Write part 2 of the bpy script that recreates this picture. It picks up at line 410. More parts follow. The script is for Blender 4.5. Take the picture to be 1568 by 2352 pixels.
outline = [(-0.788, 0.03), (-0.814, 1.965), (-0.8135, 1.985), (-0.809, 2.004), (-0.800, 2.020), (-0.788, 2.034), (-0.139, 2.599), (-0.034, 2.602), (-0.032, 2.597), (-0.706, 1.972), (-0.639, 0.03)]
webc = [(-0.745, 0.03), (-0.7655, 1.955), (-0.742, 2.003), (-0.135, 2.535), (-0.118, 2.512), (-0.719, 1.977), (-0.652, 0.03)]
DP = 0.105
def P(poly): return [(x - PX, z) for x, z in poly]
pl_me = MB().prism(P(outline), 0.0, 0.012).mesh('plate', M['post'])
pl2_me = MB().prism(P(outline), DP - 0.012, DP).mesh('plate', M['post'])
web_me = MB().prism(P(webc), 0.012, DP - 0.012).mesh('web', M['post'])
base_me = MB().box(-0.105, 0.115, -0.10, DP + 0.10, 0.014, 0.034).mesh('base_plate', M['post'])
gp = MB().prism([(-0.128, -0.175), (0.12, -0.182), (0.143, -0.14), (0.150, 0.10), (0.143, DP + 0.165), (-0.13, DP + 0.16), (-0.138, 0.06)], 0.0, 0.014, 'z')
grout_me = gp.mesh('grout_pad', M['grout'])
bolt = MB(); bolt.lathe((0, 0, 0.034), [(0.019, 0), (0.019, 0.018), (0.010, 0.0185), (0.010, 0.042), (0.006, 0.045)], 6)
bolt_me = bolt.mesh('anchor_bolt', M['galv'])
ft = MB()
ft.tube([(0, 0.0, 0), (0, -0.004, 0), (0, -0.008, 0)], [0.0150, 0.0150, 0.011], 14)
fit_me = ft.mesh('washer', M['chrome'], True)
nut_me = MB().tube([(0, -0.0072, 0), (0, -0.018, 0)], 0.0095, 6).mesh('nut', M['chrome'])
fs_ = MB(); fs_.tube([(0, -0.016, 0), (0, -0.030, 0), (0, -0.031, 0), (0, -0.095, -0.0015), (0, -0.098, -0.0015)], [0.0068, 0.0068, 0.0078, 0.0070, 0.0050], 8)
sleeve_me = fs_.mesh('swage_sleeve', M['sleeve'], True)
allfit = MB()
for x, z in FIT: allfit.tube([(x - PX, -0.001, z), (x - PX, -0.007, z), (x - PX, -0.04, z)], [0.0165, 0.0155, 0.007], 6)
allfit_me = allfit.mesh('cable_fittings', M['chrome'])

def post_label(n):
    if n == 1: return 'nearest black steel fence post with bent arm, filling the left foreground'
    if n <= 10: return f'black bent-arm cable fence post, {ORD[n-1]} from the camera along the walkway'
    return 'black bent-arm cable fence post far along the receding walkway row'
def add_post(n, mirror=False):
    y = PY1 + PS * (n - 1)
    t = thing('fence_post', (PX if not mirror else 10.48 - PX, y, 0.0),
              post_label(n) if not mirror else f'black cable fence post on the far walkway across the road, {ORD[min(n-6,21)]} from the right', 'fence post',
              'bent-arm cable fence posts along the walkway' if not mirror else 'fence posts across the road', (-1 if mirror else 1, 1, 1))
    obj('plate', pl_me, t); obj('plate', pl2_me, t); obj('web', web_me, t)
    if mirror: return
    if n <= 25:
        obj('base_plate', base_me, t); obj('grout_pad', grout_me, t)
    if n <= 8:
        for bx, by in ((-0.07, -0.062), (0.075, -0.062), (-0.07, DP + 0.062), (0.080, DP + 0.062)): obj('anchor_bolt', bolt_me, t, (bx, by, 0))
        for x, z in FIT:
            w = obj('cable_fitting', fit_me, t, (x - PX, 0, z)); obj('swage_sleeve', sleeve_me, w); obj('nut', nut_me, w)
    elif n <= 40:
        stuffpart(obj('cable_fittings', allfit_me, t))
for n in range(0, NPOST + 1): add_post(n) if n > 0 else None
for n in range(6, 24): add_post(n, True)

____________

**Problem requirements:** Extract all of the data exactly as written.

**Solution below:**
Write part 2 of the bpy script that recreates this picture. It picks up at line 410. More parts follow. The script is for Blender 4.5. Take the picture to be 1568 by 2352 pixels.
outline = [(-0.788, 0.03), (-0.814, 1.965), (-0.8135, 1.985), (-0.809, 2.004), (-0.800, 2.020), (-0.788, 2.034), (-0.139, 2.599), (-0.034, 2.602), (-0.032, 2.597), (-0.706, 1.972), (-0.639, 0.03)]
webc = [(-0.745, 0.03), (-0.7655, 1.955), (-0.742, 2.003), (-0.135, 2.535), (-0.118, 2.512), (-0.719, 1.977), (-0.652, 0.03)]
DP = 0.105
def P(poly): return [(x - PX, z) for x, z in poly]
pl_me = MB().prism(P(outline), 0.0, 0.012).mesh('plate', M['post'])
pl2_me = MB().prism(P(outline), DP - 0.012, DP).mesh('plate', M['post'])
web_me = MB().prism(P(webc), 0.012, DP - 0.012).mesh('web', M['post'])
base_me = MB().box(-0.105, 0.115, -0.10, DP + 0.10, 0.014, 0.034).mesh('base_plate', M['post'])
gp = MB().prism([(-0.128, -0.175), (0.12, -0.182), (0.143, -0.14), (0.150, 0.10), (0.143, DP + 0.165), (-0.13, DP + 0.16), (-0.138, 0.06)], 0.0, 0.014, 'z')
grout_me = gp.mesh('grout_pad', M['grout'])
bolt = MB(); bolt.lathe((0, 0, 0.034), [(0.019, 0), (0.019, 0.018), (0.010, 0.0185), (0.010, 0.042), (0.006, 0.045)], 6)
bolt_me = bolt.mesh('anchor_bolt', M['galv'])
ft = MB()
ft.tube([(0, 0.0, 0), (0, -0.004, 0), (0, -0.008, 0)], [0.0150, 0.0150, 0.011], 14)
fit_me = ft.mesh('washer', M['chrome'], True)
nut_me = MB().tube([(0, -0.0072, 0), (0, -0.018, 0)], 0.0095, 6).mesh('nut', M['chrome'])
fs_ = MB(); fs_.tube([(0, -0.016, 0), (0, -0.030, 0), (0, -0.031, 0), (0, -0.095, -0.0015), (0, -0.098, -0.0015)], [0.0068, 0.0068, 0.0078, 0.0070, 0.0050], 8)
sleeve_me = fs_.mesh('swage_sleeve', M['sleeve'], True)
allfit = MB()
for x, z in FIT: allfit.tube([(x - PX, -0.001, z), (x - PX, -0.007, z), (x - PX, -0.04, z)], [0.0165, 0.0155, 0.007], 6)
allfit_me = allfit.mesh('cable_fittings', M['chrome'])

def post_label(n):
    if n == 1: return 'nearest black steel fence post with bent arm, filling the left foreground'
    if n <= 10: return f'black bent-arm cable fence post, {ORD[n-1]} from the camera along the walkway'
    return 'black bent-arm cable fence post far along the receding walkway row'
def add_post(n, mirror=False):
    y = PY1 + PS * (n - 1)
    t = thing('fence_post', (PX if not mirror else 10.48 - PX, y, 0.0),
              post_label(n) if not mirror else f'black cable fence post on the far walkway across the road, {ORD[min(n-6,21)]} from the right', 'fence post',
              'bent-arm cable fence posts along the walkway' if not mirror else 'fence posts across the road', (-1 if mirror else 1, 1, 1))
    obj('plate', pl_me, t); obj('plate', pl2_me, t); obj('web', web_me, t)
    if mirror: return
    if n <= 25:
        obj('base_plate', base_me, t); obj('grout_pad', grout_me, t)
    if n <= 8:
        for bx, by in ((-0.07, -0.062), (0.075, -0.062), (-0.07, DP + 0.062), (0.080, DP + 0.062)): obj('anchor_bolt', bolt_me, t, (bx, by, 0))
        for x, z in FIT:
            w = obj('cable_fitting', fit_me, t, (x - PX, 0, z)); obj('swage_sleeve', sleeve_me, w); obj('nut', nut_me, w)
    elif n <= 40:
        stuffpart(obj('cable_fittings', allfit_me, t))
for n in range(0, NPOST + 1): add_post(n) if n > 0 else None
for n in range(6, 24): add_post(n, True)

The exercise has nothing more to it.